I think it's difficult to maintain a consistent tone in a musical of this sort, particularly when so many of the songs are comedic or have upbeat melodies even when the subject matter is quite serious. I have similar issues with both Chicago and Moulin Rouge so it's entirely possible that this is just my issue with serious movie musicals, though I didn't have it at all with Jesus Christ Superstar or Hair so maybe it has to do with the style of the music. There's a Barnum-like segue in De-Lovely from a musical number to a character death, which drags down the song yet leaves an odd feeling of levity over what comes after. The most effective moments are the wry ironic ones, not the great tragic or joyous ones.

So the feel of the movie is a bit odd -- I didn't cry, and I was ready to -- but there are also some hugely powerful moments, in part because of the nature of the love story. Porter was married, and gay, and it's impossible not to feel sorry for him given the social situation of his era, but at the same time the film tries to construct his wife as the great love of his life and makes him look rather insensitive to her feelings, even though she knows what she's getting when she marries him (and her ex-husband gets a few seconds of screen time just to establish that Porter got her away from an utter bastard). None of Porter's male lovers is particularly well-developed nor particularly sympathetic until the last one, when it's difficult to say whether there's any sex or just hero worship going on.

Still, the emotional nostalgia factor is extremely high, both in the music and lyrics themselves (there's a lot of torch songs, very strongly associated with older gay subculture) and for me as a viewer because I've known the songs for so many years and have so many personal associations for them. "True Love" is a fanfic song for me going back a decade, and also makes me think of someone I adored a very long time ago. That number, as sung by Kline, is a musical highlight of the film, as are Kline and Judd's "In The Still of Night", Sheryl Crow's smoky dark "Begin the Beguine", Elvis Costello's snappy "Let's Misbehave" and Alanis Morissette's brassy "Let's Do It" (not one of my favorite songs but an entertaining number). Diana Krall, Robbie Williams and Natalie Cole also sing, and there are funny portrayals of Ethel Merman and Louis B. Mayer. The historical sets are beautiful and the staged numbers work very well, too. I feel like perhaps I've been overly critical of the film here -- it's a lot to take in during a single viewing, and I'd like to see it again, because I have a feeling this may be one where things hit harder when you know what's coming.

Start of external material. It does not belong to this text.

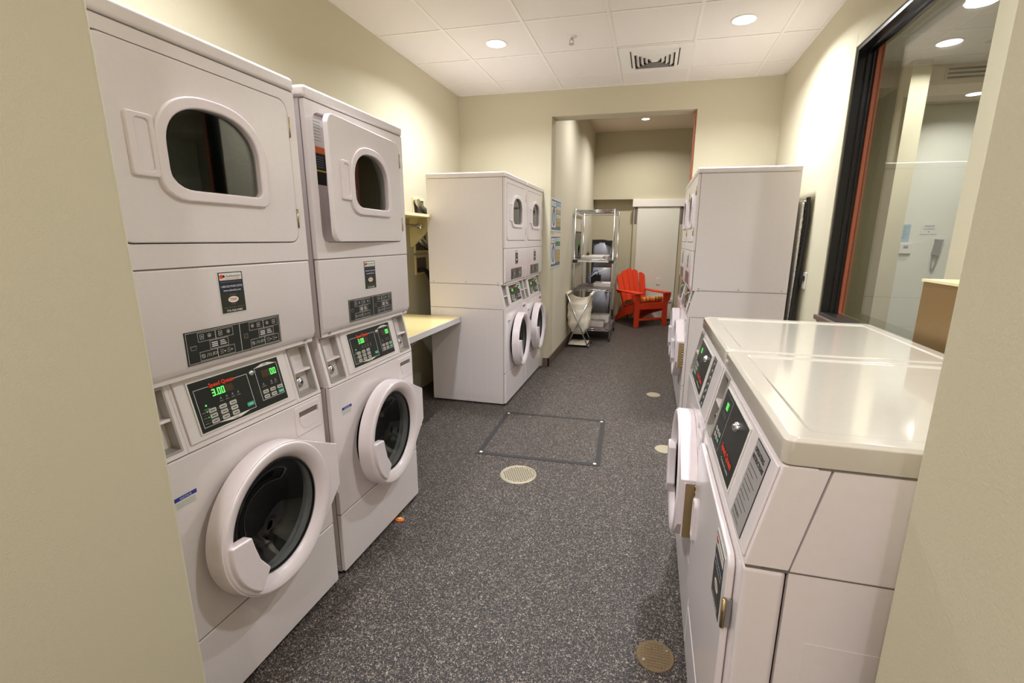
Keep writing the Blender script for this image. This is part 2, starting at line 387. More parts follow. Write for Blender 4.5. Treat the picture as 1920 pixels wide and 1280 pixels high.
# passage (camera stands in it) : side walls with bullnose ends
R_ = 0.014
def passage(x0, x1, edge):
    mb = MB(); n = 6
    # outline in xy, rounded corner on the exposed edge
    if edge == 'r':
        pts = [(x0, -3.0), (x1, -3.0)]+[(x1-R_+R_*math.cos(a), YN-R_+R_*math.sin(a)) for a in [PI/2*i/n for i in range(n+1)]]+[(x0, YN)]
    else:
        pts = [(x1, -3.0), (x1, YN)]+[(x0+R_+R_*math.cos(a), YN-R_+R_*math.sin(a)) for a in [PI/2+PI/2*i/n for i in range(n+1)]]+[(x0, -3.0)]
    return mb.prism(pts, 0, 2.7, 'wall_paint', 'z', smooth=False)
slab('wall_passage_left', passage(PXL-0.16, PXL, 'r')); slab('wall_passage_right', passage(PXR, PXR+0.16, 'l'))
fn = MB(); fn.box(XL, PXL-0.16, YN-0.16, YN, 0, H+0.1, 'wall_paint'); fn.box(PXR+0.16, XR, YN-0.16, YN, 0, H+0.1, 'wall_paint'); fn.box(PXL-0.16, PXR+0.16, YN-0.16, YN, 2.7, H+0.1, 'wall_paint')
slab('wall_near', fn)
slab('ceiling_passage', box(PXL-0.16, PXR+0.16, -3.0, YN-0.16, 2.7, 2.78, 'ceil_paint'))
# far room
slab('wall_far_left', box(OX0-0.16, OX0, YF+0.22, 9.36, 0, 3.4, 'wall_pale'))
fr_ = MB(); fr_.box(OX0, 2.2, 9.02, 9.36, 2.17, 3.4, 'wall_paint'); fr_.box(OX0, -0.345, 9.2, 9.36, 0, 2.17, 'wall_paint'); fr_.box(-0.345, 2.2, 9.02, 9.36, 0, 2.17, 'wall_paint')
slab('wall_back', fr_)
slab('wall_far_right', box(2.2, 2.35, 5.4, 9.36, 0, 3.4, 'wall_paint'))
slab('ceiling_far', box(OX0-0.16, 2.35, YF+0.22, 9.4, 3.32, 3.4, 'ceil_paint'))
bb = MB(); bb.box(OX0, OX0+0.012, YF-0.012, 6.9, 0, 0.1, 'base_brown'); bb.box(OX0-0.06, OX0+0.012, YF-0.012, YF, 0, 0.1, 'base_brown'); bb.box(OX0, OX0+0.012, 6.9, 9.2, 0, 0.1, 'base_brown')
slab('baseboard_left', bb)
slab('baseboard_back', box(OX0+0.012, -0.345, 9.188, 9.2, 0, 0.12, 'base_brown'))
# side room behind the window
X2 = XR+0.14
sr = MB(); sr.box(2.60, 4.6, 6.35, 6.5, 0, 3.2, 'wall_white'); sr.box(X2, 2.60, 6.55, 6.65, 0, 3.2, 'wall_paint')
slab('wall_side_room_back', sr)
slab('wall_side_room_right', box(4.6, 4.7, 0.4, 6.5, 0, 3.2, 'wall_white'))
slab('wall_side_room_left', box(X2-0.02, X2+0.03, YF+0.22, 7.0, 0, 3.2, 'wall_paint'))
slab('wall_side_room_near', box(X2, 4.7, 0.3, 0.4, 0, 3.2, 'wall_paint'))
cs = MB(); cs.box(X2, 4.7, 0.3, 5.6, 3.07, 3.15, 'tile')
for i in range(6): cs.box(X2+0.3+g*i-0.0115, X2+0.3+g*i+0.0115, 0.4, 5.6, 3.066, 3.08, 'tbar')
for i in range(9): cs.box(X2, 4.6, 0.5+g*i-0.0115, 0.5+g*i+0.0115, 3.0659, 3.08, 'tbar')
cs.box(X2, 4.7, 5.6, 7.5, 2.9, 3.15, 'ceil_paint')
slab('ceiling_side_room', cs)
slab('baseboard_side_room', box(2.6, 4.6, 6.338, 6.35, 0, 0.1, 'base_brown'))
# hatch in floor
he = empty('floor_hatch', (-0.68, 3.25, 0)); tag(he, 'large square access hatch with dark metal border set in the speckled floor', 'floor hatch')
hq = [(-1.123, 3.654), (-0.279, 3.685), (-0.237, 2.86), (-1.096, 2.83)]
hb = MB(); wd_ = 0.036
cxh, cyh = -0.684, 3.257
inner = [(cxh+(x-cxh)*0.915, cyh+(y-cyh)*0.915) for x, y in hq]
hb.holed(hq, inner, 0.0, 0.0025, 'rubber', axis='z', n=4)
P(hb, 'border', he)
mb = MB(); mb.prism(inner, 0.0, 0.0012, 'floor', 'z'); P(mb, 'hatch_panel', he)
for x, y in [(-1.095, 3.622), (-0.305, 3.642), (-0.276, 2.889), (-1.069, 2.863)]:
    P(MB().cyl((x, y), 0.011, 0.0025, 0.0045, 'ink_white', 'z', 12), 'screw', he)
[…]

That Mary Sue meme: Use fanfiction.net's Search Story By Summary and look up your name in either Harry Potter or Lord of the Rings. If there are any Mary Sues that share your name, pick the worst-sounding one and post the summary. In both these fandoms I'm afraid to say that there are just too many Mary Sues with my name to skim them all! Most of them sound like this LOTR fic, "Somewhere I Belong": "When Michelle takes a trip with her senior class she never expected to end up in the Undying Lands! And what happens when a search and rescue party turns out to spell disaster for the elves? Can Michelle unlock her past to save her future?" Then there are a bazillion Harry Potter fics with my name as Mary Sue...and also a heck of a lot of Michelle Branch songfics in both fandoms, which I would not have anticipated!

A couple of points of amusement: ios_pillow_book decided to celebrate "Bloom's Day" somewhat differently, and I was quite amused. And from The Onion: "J.K. Rowling Ends Harry Potter Series After Discovering Boys"!